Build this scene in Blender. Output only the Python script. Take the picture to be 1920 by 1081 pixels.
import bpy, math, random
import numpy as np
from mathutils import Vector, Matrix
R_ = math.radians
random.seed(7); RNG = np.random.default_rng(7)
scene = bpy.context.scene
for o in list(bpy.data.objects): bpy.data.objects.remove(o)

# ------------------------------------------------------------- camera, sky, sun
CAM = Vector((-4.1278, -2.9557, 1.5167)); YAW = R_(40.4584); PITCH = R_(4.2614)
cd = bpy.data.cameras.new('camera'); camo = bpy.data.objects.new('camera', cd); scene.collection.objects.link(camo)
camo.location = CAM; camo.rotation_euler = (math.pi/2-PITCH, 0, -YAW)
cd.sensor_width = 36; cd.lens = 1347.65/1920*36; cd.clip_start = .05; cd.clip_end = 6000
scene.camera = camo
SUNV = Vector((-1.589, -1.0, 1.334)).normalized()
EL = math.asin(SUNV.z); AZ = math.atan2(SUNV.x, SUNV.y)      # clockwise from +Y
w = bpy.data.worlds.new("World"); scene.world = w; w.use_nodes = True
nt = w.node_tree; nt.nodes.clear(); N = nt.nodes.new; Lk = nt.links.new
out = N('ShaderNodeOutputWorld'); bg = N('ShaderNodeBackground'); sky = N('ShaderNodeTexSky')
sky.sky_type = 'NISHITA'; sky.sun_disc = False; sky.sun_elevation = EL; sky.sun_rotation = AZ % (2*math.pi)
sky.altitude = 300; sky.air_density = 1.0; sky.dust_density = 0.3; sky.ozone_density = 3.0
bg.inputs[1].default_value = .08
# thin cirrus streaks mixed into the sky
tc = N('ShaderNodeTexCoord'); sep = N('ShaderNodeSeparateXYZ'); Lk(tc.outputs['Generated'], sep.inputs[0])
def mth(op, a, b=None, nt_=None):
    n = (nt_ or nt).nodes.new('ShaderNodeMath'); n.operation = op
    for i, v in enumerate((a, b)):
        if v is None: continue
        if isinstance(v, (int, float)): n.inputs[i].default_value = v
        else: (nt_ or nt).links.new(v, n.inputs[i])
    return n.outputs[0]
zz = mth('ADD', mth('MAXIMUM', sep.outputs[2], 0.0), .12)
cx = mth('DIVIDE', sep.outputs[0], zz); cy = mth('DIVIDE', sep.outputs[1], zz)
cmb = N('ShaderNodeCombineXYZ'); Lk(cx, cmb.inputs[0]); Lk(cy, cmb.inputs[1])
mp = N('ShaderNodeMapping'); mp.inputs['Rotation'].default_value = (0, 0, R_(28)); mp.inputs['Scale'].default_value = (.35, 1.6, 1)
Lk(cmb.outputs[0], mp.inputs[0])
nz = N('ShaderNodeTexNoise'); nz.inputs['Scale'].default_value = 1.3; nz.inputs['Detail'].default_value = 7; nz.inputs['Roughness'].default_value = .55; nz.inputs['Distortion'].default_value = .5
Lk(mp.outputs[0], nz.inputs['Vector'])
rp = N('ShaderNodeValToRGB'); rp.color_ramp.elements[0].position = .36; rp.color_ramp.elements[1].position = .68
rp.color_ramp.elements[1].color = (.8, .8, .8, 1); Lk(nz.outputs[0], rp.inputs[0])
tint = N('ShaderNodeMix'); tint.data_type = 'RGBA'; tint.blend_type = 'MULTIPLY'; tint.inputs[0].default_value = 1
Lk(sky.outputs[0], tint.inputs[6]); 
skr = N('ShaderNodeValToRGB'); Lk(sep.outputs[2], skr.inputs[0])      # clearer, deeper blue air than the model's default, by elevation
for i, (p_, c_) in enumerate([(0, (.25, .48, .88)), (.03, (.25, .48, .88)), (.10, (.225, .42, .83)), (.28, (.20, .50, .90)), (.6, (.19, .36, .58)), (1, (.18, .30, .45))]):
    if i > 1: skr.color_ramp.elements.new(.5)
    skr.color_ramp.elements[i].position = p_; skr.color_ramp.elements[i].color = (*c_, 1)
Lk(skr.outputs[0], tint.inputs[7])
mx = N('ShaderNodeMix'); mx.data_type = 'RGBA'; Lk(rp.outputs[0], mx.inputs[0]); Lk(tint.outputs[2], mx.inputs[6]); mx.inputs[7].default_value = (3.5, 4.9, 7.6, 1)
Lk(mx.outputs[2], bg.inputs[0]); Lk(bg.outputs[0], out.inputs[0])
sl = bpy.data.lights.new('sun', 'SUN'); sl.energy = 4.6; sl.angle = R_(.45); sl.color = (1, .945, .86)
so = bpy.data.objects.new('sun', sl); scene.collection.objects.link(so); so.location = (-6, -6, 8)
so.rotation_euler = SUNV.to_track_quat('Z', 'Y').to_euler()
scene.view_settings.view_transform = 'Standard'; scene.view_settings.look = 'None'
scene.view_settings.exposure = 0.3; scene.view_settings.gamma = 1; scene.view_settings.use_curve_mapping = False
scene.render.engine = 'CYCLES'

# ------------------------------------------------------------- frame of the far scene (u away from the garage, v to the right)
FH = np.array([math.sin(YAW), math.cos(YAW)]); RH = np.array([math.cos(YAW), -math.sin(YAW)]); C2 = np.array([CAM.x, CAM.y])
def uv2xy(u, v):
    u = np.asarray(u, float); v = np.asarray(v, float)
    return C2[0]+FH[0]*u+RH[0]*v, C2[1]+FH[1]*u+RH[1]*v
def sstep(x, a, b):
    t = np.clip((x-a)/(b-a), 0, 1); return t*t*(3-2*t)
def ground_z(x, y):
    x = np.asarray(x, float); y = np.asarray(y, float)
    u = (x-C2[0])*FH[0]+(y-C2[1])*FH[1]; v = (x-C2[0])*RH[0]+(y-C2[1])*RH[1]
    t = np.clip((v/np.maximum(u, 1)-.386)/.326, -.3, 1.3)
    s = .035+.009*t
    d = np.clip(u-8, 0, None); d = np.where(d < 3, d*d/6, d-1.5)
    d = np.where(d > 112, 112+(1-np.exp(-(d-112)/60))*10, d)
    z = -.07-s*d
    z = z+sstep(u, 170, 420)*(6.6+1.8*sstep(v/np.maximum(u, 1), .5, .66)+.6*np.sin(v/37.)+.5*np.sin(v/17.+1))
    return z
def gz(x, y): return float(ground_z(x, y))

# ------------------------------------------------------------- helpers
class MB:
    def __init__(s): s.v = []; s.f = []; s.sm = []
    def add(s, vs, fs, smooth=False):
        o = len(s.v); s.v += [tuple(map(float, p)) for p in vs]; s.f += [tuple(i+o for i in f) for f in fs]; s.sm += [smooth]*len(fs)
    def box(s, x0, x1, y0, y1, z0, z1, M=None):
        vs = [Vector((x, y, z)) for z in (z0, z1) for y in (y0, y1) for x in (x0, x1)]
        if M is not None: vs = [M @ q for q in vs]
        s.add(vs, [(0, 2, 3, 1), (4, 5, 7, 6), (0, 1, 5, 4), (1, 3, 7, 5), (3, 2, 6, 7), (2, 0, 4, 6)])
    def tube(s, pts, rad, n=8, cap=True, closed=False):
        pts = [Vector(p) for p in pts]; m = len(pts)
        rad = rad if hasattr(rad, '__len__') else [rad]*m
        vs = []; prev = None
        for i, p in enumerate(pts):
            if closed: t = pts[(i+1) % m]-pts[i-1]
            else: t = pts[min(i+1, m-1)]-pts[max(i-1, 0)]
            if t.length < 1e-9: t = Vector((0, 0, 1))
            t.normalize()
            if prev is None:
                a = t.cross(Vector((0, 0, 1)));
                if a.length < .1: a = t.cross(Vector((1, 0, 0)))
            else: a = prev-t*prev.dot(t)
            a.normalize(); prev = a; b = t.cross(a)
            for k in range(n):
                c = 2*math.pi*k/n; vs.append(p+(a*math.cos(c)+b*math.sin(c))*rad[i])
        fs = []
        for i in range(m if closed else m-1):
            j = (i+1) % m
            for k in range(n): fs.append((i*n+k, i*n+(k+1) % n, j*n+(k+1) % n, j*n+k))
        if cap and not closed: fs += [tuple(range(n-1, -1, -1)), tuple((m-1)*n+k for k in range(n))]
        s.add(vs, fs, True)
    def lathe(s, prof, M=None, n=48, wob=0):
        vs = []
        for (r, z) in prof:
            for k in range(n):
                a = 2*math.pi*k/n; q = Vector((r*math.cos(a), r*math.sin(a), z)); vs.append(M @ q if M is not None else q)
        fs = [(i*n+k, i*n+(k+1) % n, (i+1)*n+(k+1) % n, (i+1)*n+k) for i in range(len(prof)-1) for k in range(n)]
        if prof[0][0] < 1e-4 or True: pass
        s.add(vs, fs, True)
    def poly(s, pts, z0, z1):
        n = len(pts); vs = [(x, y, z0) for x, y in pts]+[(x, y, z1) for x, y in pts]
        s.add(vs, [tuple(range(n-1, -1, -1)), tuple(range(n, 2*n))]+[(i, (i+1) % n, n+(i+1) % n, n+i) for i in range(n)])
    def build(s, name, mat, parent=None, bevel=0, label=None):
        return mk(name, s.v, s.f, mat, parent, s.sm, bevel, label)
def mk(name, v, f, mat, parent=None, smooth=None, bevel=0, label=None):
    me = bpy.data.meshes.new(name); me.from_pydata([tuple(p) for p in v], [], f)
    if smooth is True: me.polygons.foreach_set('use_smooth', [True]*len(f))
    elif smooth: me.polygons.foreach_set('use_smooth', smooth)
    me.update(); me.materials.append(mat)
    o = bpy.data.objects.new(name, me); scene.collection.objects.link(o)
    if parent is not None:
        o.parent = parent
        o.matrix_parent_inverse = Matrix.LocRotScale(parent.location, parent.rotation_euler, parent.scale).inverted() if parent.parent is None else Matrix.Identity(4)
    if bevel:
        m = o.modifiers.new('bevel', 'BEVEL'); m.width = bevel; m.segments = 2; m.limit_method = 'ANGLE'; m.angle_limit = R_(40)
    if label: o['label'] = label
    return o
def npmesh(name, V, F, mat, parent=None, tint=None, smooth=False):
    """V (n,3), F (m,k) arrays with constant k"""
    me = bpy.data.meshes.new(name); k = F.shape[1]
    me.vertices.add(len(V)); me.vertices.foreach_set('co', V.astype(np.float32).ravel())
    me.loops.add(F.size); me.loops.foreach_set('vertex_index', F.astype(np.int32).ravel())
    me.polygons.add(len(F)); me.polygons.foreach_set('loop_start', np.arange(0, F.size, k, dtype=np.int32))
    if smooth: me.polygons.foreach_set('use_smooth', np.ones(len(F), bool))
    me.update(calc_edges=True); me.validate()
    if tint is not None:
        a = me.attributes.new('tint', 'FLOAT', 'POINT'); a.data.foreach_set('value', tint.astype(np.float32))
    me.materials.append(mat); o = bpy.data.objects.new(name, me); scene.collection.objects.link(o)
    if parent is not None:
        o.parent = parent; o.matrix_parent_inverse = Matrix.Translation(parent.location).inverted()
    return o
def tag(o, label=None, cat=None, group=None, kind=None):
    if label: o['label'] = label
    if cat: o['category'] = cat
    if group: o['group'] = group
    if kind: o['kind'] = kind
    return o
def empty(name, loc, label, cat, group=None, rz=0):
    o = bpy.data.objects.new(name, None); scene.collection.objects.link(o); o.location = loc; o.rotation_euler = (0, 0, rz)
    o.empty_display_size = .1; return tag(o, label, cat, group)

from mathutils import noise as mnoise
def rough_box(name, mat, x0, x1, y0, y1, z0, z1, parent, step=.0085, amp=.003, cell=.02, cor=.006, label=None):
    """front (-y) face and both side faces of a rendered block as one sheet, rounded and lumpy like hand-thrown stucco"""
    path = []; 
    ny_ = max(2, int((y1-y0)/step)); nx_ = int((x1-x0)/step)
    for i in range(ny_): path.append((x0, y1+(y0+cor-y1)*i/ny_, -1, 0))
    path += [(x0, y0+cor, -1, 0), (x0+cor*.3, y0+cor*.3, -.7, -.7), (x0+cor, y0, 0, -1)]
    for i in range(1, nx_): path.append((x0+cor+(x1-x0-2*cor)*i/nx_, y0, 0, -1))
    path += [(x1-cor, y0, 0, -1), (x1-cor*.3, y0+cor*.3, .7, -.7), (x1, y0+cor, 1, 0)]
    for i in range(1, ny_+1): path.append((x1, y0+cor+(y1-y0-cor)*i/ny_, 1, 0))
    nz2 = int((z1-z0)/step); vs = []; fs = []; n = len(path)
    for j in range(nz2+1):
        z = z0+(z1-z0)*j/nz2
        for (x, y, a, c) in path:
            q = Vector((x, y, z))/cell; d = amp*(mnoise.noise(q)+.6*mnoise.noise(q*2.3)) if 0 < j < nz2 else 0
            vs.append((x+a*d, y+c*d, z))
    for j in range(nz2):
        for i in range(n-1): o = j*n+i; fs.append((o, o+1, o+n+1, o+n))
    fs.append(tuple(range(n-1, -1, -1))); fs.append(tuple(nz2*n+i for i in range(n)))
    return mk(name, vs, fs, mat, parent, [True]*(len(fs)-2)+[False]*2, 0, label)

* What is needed
Include the first line, the line containing "for o in list(bpy.data.objects): bpy.data.objects.remove(o)", and every line between them, copied exactly from the material above; output no other line.

* Task answer
Build this scene in Blender. Output only the Python script. Take the picture to be 1920 by 1081 pixels.
import bpy, math, random
import numpy as np
from mathutils import Vector, Matrix
R_ = math.radians
random.seed(7); RNG = np.random.default_rng(7)
scene = bpy.context.scene
for o in list(bpy.data.objects): bpy.data.objects.remove(o)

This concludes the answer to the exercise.